There isn't any. It's voluntary and nothing more than a goal. No enforcement, no guarantee, just a stated goal. Also, you have to remember that our phone was in development well before this goal was ever publicly stated. The things that would help with meeting this 18-month goal of support (like more RAM, more space for system files, etc) need to be known and incorporated during the development phase. There's no reason to think this was the case.
A new car that is introduced at the same time as new federal safety regulations will not be held to those standards, because the car has already been created. The regulations are for governing future development, not things that already exist.
My assumption is that manufacturers, going forward from that agreement, would try and make sure their hardware was sufficient to support at least 18 months of software upgrades and that their UIs were internally consistent enough to make the upgrades easier and quicker to deploy.
Let's take your example and run with it.
Why do you suppose that car manufacturers aren't held to those safety regulations? I'd argue that its safe to say its because they can't adhere to a regulation that doesn't exist yet, right?
If that's true, and the phone manufacturers before were only capable of creating devices that have "relevant" hardware 6 months from production, why are we to believe that they're now capable of seeing what software demands are going to be over a year out? How can they hold themselves to a standard that doesn't yet exist?
To ask another way, look at one of your own sentences;
"(like more RAM, more space for system files, etc) need to be known and incorporated during the development phase"
Short of a crystal ball, how will they know these things that "need to be known during the development phase" if the software hasn't been developed yet?
Conversely, do you think that they were limiting the hardware they were putting in phones to only minimally meet the software demands of their current OS? I don't, as the progression we've seen in hardware over the lifespan of gingerbread has increased pretty significantly, which would lead one to believe that hardware development (and not simply meeting minimal software requirements) is what is driving what is actually making it into the devices.
By your framework, they're either incapable of making a phone relevant for more than six months or they've been intentionally not doing it. I don't see (based on technological progression) how anyone could argue the latter, which would leave only the former. If the former is true, why would they be able to TRIPLE that time frame now? You think they weren't "trying really, really hard" before?

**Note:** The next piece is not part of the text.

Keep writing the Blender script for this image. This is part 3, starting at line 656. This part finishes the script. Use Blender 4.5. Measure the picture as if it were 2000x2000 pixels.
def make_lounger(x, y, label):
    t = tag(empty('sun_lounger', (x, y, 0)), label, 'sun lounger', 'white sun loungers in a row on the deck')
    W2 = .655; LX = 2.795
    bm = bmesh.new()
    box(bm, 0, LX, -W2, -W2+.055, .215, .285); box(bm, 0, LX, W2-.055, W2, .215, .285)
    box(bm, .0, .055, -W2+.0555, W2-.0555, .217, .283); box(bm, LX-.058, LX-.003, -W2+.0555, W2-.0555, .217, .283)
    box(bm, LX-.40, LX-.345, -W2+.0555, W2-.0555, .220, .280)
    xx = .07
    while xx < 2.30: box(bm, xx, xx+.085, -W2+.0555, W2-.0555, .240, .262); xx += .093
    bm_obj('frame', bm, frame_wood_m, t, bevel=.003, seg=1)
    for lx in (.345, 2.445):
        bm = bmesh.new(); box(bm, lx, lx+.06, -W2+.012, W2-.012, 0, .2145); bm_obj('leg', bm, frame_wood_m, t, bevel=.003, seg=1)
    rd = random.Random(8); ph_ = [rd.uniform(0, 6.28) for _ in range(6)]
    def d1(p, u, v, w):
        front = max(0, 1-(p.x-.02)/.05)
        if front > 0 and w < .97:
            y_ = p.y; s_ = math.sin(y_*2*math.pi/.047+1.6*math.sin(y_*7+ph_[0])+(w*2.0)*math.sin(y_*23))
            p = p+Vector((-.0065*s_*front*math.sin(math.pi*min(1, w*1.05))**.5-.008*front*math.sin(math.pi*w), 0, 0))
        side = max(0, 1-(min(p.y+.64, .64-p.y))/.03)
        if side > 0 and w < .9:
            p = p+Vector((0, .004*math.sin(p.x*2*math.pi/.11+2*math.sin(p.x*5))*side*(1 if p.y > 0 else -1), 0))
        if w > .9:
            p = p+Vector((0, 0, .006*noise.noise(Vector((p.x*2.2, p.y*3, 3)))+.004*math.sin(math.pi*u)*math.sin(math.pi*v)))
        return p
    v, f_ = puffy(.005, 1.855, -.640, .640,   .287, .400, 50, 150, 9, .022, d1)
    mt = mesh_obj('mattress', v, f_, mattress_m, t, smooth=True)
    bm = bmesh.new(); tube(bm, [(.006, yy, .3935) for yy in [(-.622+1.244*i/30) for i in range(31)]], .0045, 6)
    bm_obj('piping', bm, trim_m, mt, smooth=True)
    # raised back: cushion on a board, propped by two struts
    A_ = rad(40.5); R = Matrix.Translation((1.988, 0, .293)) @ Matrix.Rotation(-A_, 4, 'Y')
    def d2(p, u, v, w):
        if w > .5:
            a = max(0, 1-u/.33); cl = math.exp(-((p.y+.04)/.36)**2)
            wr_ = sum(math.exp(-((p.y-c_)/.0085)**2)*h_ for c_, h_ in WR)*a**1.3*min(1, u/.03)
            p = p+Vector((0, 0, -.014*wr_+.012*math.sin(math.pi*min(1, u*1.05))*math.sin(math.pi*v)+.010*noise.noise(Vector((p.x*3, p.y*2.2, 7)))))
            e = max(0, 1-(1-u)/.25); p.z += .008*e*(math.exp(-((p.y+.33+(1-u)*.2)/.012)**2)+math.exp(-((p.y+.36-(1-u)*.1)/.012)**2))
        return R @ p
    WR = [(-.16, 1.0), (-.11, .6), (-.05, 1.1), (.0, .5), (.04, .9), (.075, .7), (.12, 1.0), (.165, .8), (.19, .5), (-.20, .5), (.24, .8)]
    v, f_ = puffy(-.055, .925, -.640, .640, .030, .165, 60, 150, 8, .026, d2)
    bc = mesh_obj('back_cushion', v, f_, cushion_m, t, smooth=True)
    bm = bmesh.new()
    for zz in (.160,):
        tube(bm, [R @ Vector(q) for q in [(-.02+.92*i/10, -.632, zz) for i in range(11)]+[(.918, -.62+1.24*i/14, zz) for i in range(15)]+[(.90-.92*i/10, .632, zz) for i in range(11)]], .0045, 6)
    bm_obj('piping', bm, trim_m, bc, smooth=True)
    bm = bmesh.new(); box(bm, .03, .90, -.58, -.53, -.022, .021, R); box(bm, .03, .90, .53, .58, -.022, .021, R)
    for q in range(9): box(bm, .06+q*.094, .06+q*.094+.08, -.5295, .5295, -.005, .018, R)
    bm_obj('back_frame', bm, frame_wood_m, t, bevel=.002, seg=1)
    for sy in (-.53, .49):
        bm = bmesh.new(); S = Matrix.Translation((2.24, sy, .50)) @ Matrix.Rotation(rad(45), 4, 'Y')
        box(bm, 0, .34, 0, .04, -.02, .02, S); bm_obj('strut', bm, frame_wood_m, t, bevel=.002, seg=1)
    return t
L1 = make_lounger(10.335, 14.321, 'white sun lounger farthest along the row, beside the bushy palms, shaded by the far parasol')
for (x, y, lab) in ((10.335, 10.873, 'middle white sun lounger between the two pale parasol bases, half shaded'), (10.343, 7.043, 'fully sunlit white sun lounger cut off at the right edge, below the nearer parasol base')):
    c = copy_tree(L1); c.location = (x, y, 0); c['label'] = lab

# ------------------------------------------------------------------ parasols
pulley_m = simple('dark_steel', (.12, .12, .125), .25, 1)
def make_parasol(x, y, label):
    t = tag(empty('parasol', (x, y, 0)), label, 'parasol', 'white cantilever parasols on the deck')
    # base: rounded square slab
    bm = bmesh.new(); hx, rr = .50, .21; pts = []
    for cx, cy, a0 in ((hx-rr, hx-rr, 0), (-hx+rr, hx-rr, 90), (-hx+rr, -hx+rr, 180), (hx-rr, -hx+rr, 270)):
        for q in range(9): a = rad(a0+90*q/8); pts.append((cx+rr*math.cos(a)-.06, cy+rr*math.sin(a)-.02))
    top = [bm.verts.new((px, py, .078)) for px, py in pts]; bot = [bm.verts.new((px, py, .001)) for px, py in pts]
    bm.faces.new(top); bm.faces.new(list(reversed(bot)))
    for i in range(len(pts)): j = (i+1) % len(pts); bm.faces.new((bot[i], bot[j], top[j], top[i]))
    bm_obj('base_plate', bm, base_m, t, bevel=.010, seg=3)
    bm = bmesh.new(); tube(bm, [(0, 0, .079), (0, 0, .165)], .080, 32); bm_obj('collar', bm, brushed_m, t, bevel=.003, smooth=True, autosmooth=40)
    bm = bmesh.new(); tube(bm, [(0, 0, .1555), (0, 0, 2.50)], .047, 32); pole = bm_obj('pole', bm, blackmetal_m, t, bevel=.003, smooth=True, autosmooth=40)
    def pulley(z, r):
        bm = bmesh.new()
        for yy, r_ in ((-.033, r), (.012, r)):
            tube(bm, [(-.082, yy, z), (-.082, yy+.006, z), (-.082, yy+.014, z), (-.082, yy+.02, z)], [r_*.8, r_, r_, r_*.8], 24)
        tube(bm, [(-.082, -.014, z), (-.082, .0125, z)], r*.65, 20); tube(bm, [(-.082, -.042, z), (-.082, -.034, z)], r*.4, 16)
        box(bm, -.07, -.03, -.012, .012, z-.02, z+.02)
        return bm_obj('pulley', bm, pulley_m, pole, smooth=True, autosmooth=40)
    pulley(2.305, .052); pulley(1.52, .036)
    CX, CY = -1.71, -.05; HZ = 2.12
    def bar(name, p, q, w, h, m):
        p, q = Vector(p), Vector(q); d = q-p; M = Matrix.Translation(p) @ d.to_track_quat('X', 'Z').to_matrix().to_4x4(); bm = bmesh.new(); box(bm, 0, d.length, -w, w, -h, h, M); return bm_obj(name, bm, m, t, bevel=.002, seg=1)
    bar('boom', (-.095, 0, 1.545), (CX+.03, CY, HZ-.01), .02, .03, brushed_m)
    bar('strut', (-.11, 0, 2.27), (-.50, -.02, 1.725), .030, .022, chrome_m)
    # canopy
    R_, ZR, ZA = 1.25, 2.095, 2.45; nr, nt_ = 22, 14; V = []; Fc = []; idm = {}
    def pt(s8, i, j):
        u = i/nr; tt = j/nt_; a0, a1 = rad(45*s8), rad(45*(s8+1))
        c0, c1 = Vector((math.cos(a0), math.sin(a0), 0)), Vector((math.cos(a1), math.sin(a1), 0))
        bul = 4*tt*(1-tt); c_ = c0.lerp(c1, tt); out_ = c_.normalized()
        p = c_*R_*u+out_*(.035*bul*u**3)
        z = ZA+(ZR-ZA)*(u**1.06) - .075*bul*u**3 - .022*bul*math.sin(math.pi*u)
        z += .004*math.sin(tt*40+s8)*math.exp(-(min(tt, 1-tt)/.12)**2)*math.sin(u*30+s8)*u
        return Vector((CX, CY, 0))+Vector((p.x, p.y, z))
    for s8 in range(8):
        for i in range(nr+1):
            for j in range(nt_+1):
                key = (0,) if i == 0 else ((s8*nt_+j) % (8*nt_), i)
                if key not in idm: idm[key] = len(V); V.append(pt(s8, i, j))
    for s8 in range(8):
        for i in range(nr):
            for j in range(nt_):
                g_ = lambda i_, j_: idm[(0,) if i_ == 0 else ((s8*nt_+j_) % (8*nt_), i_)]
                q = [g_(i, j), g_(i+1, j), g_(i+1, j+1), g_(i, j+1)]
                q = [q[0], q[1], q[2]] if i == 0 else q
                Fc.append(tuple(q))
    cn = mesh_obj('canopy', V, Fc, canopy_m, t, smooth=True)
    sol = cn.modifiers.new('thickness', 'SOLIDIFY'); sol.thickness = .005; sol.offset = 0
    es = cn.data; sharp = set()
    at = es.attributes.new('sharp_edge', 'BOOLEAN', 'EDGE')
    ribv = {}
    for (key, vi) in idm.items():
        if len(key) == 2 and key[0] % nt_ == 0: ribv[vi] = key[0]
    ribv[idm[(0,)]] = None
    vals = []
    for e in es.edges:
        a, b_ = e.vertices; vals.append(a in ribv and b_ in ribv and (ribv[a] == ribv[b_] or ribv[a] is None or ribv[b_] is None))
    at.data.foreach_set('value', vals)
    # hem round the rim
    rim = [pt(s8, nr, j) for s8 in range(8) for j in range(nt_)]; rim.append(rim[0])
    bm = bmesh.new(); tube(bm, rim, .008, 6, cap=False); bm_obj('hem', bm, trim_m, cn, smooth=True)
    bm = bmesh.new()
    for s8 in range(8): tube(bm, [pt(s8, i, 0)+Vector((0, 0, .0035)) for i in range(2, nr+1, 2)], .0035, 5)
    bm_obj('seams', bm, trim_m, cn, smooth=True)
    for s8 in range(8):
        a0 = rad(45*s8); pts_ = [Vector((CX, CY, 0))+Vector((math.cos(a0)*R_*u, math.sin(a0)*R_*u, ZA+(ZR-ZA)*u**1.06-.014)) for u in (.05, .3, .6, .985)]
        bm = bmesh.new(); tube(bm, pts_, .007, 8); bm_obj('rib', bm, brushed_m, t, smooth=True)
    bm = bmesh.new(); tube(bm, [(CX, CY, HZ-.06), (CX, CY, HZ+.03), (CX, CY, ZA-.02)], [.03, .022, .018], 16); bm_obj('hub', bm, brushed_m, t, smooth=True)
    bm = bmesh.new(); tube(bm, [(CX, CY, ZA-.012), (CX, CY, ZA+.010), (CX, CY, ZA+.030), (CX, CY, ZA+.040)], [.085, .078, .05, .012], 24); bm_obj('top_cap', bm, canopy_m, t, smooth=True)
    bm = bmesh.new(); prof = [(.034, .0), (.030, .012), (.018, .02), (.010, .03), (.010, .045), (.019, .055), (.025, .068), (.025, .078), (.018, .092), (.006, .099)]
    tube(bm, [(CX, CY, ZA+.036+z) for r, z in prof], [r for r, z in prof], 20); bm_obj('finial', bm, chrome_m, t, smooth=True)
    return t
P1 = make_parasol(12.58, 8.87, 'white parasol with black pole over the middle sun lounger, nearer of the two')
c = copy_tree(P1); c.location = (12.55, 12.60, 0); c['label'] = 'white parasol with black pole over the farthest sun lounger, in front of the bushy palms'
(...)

Or do you think they'll be able to predict the future and know what the software reqs for the next major iteration of Android will be and are focusing their development on that?
Does that mean that the 18 month thing is just a sham and isn't even a realistic goal to be set?
How should I feel about the Thunderbolt getting ICS? It was released even earlier than the Charge. Is that an indictment against Samsung? I'm genuinely asking...not trying to be combative.
I of course hope we get ICS from somewhere, but it's a long, long stretch to try and hold them to that 18 month goal for a phone that was launched before that was ever announced.
Again, I'm not trying to "hold" them to the agreement. If you quoted anything more than the
first half of the first sentence of that entire paragraph, then it would be clear that "holding them to it" is exactly NOT what I'm trying to suggest.